Ambitions et illusions (29/09/2021)
Florian Forestier, Basculer, Belfond, 2021
Daniel Fresse a disparu dans le massif des Écrins. Mais par la magie de l’artifice romanesque et du changement de point de vue, nous savons qu’il est tombé dans une crevasse, et que du fond de cette crevasse il retrace les péripéties de sa vie de jeune énarque circulant, malgré sa soif d’aventures lointaines, entre les sphères du pouvoir politique et son intérêt pour des groupes alternatifs, sur fond de crise sanitaire. En début de carrière, il avait comme ses amis des espoirs : « Le désir d’infléchir un tant soit peu les choses et les projets de carrière se mêle en un même avenir, que leur nomination comme sous-directeurs commence à esquisser. » De l’énergie, de l’ambition, des illusions sans doute.

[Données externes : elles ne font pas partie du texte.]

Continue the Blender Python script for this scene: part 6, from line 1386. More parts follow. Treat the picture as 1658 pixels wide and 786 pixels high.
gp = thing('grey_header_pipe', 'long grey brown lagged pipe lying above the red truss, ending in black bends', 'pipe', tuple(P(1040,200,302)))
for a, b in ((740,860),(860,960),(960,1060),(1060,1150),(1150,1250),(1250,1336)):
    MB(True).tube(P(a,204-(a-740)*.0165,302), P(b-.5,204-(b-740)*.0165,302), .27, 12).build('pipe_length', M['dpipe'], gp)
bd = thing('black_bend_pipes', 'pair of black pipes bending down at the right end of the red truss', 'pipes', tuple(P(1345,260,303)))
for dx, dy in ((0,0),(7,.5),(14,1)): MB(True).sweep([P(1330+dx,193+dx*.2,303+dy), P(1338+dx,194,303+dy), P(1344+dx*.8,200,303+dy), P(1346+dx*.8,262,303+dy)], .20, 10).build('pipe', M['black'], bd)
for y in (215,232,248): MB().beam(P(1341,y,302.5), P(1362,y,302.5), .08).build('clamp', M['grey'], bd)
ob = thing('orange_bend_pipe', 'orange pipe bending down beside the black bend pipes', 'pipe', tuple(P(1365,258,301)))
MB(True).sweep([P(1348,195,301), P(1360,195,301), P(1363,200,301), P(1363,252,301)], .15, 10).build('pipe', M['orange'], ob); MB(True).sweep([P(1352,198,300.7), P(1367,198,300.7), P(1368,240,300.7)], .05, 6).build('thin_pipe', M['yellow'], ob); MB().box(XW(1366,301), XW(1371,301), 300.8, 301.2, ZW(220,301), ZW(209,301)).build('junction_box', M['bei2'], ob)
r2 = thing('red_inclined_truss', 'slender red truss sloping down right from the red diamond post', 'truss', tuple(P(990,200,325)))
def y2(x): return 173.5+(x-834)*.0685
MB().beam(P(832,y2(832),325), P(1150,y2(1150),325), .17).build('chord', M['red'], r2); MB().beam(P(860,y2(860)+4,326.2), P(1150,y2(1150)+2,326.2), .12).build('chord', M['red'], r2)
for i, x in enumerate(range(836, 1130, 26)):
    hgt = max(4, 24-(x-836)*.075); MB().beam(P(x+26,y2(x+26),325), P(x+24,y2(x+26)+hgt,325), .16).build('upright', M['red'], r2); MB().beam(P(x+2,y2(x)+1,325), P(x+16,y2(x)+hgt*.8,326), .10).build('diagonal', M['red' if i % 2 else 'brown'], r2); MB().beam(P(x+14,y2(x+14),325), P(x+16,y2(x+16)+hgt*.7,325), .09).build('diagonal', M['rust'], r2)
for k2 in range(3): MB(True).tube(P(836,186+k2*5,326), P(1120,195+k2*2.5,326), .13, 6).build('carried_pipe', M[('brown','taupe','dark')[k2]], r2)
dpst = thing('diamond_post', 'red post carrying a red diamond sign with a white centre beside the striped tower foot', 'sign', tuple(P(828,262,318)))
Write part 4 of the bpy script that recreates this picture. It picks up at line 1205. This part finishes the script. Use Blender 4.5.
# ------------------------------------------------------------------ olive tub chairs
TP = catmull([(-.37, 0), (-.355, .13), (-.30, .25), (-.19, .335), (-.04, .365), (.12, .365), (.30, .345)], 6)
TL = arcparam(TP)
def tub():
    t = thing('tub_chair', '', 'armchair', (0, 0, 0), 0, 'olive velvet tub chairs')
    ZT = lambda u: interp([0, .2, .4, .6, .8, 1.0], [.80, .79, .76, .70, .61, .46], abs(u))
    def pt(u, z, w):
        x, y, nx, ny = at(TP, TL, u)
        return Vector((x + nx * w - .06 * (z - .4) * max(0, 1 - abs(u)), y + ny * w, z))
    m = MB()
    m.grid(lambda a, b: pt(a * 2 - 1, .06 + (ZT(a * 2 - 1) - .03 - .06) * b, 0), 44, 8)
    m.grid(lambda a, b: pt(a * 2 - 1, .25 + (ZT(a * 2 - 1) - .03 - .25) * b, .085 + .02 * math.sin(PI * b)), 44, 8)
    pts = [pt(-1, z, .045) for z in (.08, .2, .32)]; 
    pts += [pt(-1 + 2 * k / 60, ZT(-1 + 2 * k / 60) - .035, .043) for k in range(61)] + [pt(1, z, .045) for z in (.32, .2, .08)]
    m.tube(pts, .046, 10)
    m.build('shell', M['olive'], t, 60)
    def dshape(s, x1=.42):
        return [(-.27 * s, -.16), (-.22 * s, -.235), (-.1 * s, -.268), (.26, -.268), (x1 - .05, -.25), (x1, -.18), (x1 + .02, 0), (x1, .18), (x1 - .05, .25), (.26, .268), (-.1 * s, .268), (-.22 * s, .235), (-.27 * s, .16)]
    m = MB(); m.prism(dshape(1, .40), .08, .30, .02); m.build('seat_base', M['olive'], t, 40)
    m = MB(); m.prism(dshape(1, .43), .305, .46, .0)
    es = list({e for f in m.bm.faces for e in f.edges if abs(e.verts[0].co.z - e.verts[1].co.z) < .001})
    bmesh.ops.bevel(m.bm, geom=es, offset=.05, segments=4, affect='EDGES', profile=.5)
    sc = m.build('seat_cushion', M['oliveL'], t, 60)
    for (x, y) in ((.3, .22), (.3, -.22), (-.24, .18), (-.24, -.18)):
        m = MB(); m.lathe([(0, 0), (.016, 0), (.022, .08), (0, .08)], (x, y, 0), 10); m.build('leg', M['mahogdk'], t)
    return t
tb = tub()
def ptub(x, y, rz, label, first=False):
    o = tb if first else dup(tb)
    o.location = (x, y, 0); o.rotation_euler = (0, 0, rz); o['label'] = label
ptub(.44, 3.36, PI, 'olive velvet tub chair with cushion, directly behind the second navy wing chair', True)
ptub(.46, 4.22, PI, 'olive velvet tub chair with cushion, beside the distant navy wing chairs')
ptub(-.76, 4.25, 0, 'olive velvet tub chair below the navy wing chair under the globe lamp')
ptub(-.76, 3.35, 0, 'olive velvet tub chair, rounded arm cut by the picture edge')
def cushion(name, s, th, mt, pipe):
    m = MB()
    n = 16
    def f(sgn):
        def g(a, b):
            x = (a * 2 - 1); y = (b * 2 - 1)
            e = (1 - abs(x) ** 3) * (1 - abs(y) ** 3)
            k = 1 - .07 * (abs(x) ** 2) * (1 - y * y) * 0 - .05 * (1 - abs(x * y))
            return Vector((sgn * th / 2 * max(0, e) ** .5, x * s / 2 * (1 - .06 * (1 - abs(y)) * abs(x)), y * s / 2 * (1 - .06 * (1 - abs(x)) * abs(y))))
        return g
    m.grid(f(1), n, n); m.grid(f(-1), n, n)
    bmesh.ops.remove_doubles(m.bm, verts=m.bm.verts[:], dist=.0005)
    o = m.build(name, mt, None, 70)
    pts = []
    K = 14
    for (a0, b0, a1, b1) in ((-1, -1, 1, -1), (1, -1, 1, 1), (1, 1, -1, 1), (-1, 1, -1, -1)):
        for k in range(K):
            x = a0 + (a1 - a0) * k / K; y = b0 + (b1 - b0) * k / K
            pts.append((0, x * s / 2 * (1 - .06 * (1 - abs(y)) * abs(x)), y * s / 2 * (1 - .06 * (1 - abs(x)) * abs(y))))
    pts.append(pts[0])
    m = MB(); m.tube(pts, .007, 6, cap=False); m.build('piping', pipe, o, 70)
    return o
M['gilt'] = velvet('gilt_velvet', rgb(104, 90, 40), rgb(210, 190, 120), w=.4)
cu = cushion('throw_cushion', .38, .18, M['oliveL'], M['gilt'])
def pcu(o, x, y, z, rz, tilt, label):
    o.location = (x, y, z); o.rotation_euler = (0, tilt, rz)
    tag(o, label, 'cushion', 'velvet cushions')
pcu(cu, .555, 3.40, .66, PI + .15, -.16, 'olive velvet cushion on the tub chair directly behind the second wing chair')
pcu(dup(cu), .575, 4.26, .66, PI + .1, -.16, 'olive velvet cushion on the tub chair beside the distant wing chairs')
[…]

Florian Forestier, qui semble bien connaître ce qui se passe dans les cabinets ministériels français, chez les éminences grises, les attachés, les communicants, nous fait pénétrer avec une once d’ironie dans ce microcosme et ses arcanes. Mais il ne s’agit pas que de faire la satire des arrière-boutiques du jeu politique. Il s’agit de montrer comment le « basculement » s’opère, à l’occasion d’une pandémie et du dérèglement climatique, mais aussi à cause de l’envahissement galopant des réseaux sociaux, où se multiplient les commentaires sur le moindre événement. « Il y a ceux qui trouvent qu’on n’en fait pas assez. Ceux qui s’indignent. Et tous les De Gaulle des réseaux sociaux qui lancent leur petit appel du 18 juin. La plupart se contentent de quelques lignes. » D’autres se répandent longuement, lancent des insultes… À côté de Daniel s’agitent maints personnages, femmes et hommes dont les ambitions sont réelles, bien que diverses, et qui jouent parfois leur réputation et leur vie à tenter de les satisfaire. Vies personnelles et vies publiques s’imbriquent, se répondent, s’entrechoquent – et au-delà du foisonnement de détails sur ces vies et les illusions qui les accompagnent, nous sentons que c’est l’existence humaine qui est en jeu, comme l’existence de Daniel dans sa crevasse.
Avec ce premier roman, Florian Forestier, philosophe suisse qui travaille « sur les enjeux des transitions numérique et écologique », ne se contente pas de mettre ses connaissances au service de la fiction et de proposer un récit où se mêlent réalisme et suspense politico-écologique. Il manifeste un vrai talent littéraire, faisant voisiner l’analyse de la fébrilité sociale et médiatique avec les évocations symboliques et poétiques, urbaines ou montagnardes. « Il a coupé droit à travers les roches qui jalonnent le haut du plateau. Ainsi, il a rejoint un col creusé comme un trône de pierre entre deux falaises. Sous lui, très bas, s’étendent des collines et des bois s’abîmant vers le creux de la vallée centrale. » On bascule d’un monde à l’autre, dans le temps comme dans l’espace.